The sixth point is the turning point.  While it was essential that Jesus die for our sin, the transforming event was the resurrection. 

Peter proclaims that Jesus is alive from the dead because God raised him from the dead after three days.  God supernaturally stepped in and resurrected Jesus Christ from the dead.  His payment for sin was accepted by God and He now is alive, able to offer to man everlasting life.  Today, there is salvation in no other name, and He is Lord of all.

Peter also states that God also gave evidence of the resurrection.  Over 500 people saw the resurrected Lord on at least 10 different occasions.  They ate and drank with Him, proving that the resurrected body was flesh and bones and a digestive track.  He wasn’t a ghost or a spiritual being, He has a body that has been resurrected and glorified.  Jesus is ALIVE.

Peter’s seventh point is that the resurrected Jesus has been ordained of God to be the final Judge of all, both dead and alive.  Everyone will appear before Jesus to be judged. 

We all will stand before Jesus Christ as our final judge.  Some will be at the Judgment Seat of Christ, and will be judged for the faithful service we have offered as worship to the Lord Jesus Christ.  Others will stand before Jesus Christ and give an explanation for why they rejected Jesus as their personal sacrifice and Savior.  They will have to explain why they forfeited the right to a personal relationship with God, just to continue with their sinful and selfish life in spite of the knowledge that Jesus had died in their place to pay the price for their sin.  Because of their rejection of Jesus as the payment for their sin, they will be cast into everlasting torment, regardless of the good deeds they may have done.

Where you spend eternity is dependent on what you do with Jesus Christ while on this earth.

The final point in Peter’s sermon to this group gathered by Cornelius is that Jesus Christ is the source of God’s complete and final forgiveness of our sins. 

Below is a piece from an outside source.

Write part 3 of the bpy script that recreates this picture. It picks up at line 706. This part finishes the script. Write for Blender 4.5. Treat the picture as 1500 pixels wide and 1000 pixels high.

Peter presents Jesus Christ as the only source of God’s forgiveness for our sins.  Today, you can meet Jesus as the forgiver of all your sins.  Peter starts the sermon by showing that Jesus is the Peacemaker and he ends the sermon by introducing Jesus as the Peacemaker.  By God’s grace, we all can receive salvation by faith through Jesus Christ.  Because of our belief,  we were given the authority to become the sons of God.  This trust will result in us being clothed with the righteousness of Christ, and becoming a son of God.  We receive an inheritance and the indwelling presence of the Holy Spirit.  He uses us as His instrument, doing good works by the power of the Holy Spirit.  We can overcome Satan, self, and sin through the power given us through the Holy Spirit.  Our sins are forever blotting out, covered by the blood of Jesus and removed from us forever.

The final five verses tell us the results of Peter proclamation.

  1.  The Holy Ghost came upon them.
  2. Jewish Christians were amazed, because Gentiles Christians were being added to the church as equals with them.
  3. The Gentile Christians demonstrated the presence and power of the Holy Spirit in the same way that the Jewish Christians did in Acts 2, magnifying God.
  4. The Gentile Christians were baptized with the same baptism as the Jewish believers.
  5. The Gentile Christians were obedient and asked Paul to stay, so they could be taught and grow.